= REQUEST =
Transcribe the material in full, exactly as written.

↓

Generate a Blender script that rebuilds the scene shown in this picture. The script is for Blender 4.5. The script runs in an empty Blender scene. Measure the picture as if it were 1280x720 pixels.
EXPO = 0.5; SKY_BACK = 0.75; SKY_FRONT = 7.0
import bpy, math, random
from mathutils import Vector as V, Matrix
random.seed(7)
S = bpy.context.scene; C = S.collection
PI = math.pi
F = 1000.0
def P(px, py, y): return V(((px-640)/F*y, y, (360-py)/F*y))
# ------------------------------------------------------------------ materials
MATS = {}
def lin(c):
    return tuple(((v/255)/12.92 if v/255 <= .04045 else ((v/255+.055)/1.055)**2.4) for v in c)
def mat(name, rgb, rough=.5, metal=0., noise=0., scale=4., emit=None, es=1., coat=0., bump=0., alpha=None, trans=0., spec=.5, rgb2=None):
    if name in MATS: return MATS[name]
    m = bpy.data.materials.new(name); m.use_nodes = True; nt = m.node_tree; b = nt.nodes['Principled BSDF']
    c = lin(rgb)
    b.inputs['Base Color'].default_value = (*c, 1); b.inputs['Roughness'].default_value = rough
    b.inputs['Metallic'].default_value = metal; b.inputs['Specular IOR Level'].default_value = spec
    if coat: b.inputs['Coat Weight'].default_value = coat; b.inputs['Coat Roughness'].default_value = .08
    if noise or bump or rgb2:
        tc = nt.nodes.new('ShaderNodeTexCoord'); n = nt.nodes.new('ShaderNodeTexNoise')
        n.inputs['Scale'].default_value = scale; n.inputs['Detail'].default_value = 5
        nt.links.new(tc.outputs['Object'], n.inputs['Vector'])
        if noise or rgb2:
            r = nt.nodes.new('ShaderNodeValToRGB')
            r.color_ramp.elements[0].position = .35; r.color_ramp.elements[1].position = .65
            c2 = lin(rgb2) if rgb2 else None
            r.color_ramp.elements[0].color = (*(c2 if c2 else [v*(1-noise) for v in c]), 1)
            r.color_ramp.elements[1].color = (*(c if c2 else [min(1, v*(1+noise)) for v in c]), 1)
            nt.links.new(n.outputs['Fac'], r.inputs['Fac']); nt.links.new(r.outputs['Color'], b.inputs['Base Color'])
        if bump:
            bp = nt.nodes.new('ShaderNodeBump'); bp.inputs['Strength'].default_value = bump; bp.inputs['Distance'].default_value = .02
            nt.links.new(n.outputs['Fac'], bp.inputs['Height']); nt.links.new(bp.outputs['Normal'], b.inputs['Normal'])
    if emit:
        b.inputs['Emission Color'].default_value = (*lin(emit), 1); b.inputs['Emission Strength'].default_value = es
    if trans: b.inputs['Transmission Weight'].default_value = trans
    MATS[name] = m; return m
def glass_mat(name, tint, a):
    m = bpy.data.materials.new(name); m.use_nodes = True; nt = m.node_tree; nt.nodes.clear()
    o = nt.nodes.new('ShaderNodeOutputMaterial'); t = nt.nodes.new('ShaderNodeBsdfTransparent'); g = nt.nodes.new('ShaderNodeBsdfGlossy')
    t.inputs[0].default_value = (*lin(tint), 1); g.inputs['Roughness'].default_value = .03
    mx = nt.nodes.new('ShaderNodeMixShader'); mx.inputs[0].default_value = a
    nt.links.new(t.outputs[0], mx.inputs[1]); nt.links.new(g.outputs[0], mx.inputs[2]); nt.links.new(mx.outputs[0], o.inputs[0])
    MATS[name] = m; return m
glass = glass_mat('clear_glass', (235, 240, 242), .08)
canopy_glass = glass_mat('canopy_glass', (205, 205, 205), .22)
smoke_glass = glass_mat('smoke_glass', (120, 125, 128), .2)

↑

= FINAL ANSWER =
Generate a Blender script that rebuilds the scene shown in this picture. The script is for Blender 4.5. The script runs in an empty Blender scene. Measure the picture as if it were 1280x720 pixels.
EXPO = 0.5; SKY_BACK = 0.75; SKY_FRONT = 7.0
import bpy, math, random
from mathutils import Vector as V, Matrix
random.seed(7)
S = bpy.context.scene; C = S.collection
PI = math.pi
F = 1000.0
def P(px, py, y): return V(((px-640)/F*y, y, (360-py)/F*y))
# ------------------------------------------------------------------ materials
MATS = {}
def lin(c):
    return tuple(((v/255)/12.92 if v/255 <= .04045 else ((v/255+.055)/1.055)**2.4) for v in c)
def mat(name, rgb, rough=.5, metal=0., noise=0., scale=4., emit=None, es=1., coat=0., bump=0., alpha=None, trans=0., spec=.5, rgb2=None):
    if name in MATS: return MATS[name]
    m = bpy.data.materials.new(name); m.use_nodes = True; nt = m.node_tree; b = nt.nodes['Principled BSDF']
    c = lin(rgb)
    b.inputs['Base Color'].default_value = (*c, 1); b.inputs['Roughness'].default_value = rough
    b.inputs['Metallic'].default_value = metal; b.inputs['Specular IOR Level'].default_value = spec
    if coat: b.inputs['Coat Weight'].default_value = coat; b.inputs['Coat Roughness'].default_value = .08
    if noise or bump or rgb2:
        tc = nt.nodes.new('ShaderNodeTexCoord'); n = nt.nodes.new('ShaderNodeTexNoise')
        n.inputs['Scale'].default_value = scale; n.inputs['Detail'].default_value = 5
        nt.links.new(tc.outputs['Object'], n.inputs['Vector'])
        if noise or rgb2:
            r = nt.nodes.new('ShaderNodeValToRGB')
            r.color_ramp.elements[0].position = .35; r.color_ramp.elements[1].position = .65
            c2 = lin(rgb2) if rgb2 else None
            r.color_ramp.elements[0].color = (*(c2 if c2 else [v*(1-noise) for v in c]), 1)
            r.color_ramp.elements[1].color = (*(c if c2 else [min(1, v*(1+noise)) for v in c]), 1)
            nt.links.new(n.outputs['Fac'], r.inputs['Fac']); nt.links.new(r.outputs['Color'], b.inputs['Base Color'])
        if bump:
            bp = nt.nodes.new('ShaderNodeBump'); bp.inputs['Strength'].default_value = bump; bp.inputs['Distance'].default_value = .02
            nt.links.new(n.outputs['Fac'], bp.inputs['Height']); nt.links.new(bp.outputs['Normal'], b.inputs['Normal'])
    if emit:
        b.inputs['Emission Color'].default_value = (*lin(emit), 1); b.inputs['Emission Strength'].default_value = es
    if trans: b.inputs['Transmission Weight'].default_value = trans
    MATS[name] = m; return m
def glass_mat(name, tint, a):
    m = bpy.data.materials.new(name); m.use_nodes = True; nt = m.node_tree; nt.nodes.clear()
    o = nt.nodes.new('ShaderNodeOutputMaterial'); t = nt.nodes.new('ShaderNodeBsdfTransparent'); g = nt.nodes.new('ShaderNodeBsdfGlossy')
    t.inputs[0].default_value = (*lin(tint), 1); g.inputs['Roughness'].default_value = .03
    mx = nt.nodes.new('ShaderNodeMixShader'); mx.inputs[0].default_value = a
    nt.links.new(t.outputs[0], mx.inputs[1]); nt.links.new(g.outputs[0], mx.inputs[2]); nt.links.new(mx.outputs[0], o.inputs[0])
    MATS[name] = m; return m
glass = glass_mat('clear_glass', (235, 240, 242), .08)
canopy_glass = glass_mat('canopy_glass', (205, 205, 205), .22)
smoke_glass = glass_mat('smoke_glass', (120, 125, 128), .2)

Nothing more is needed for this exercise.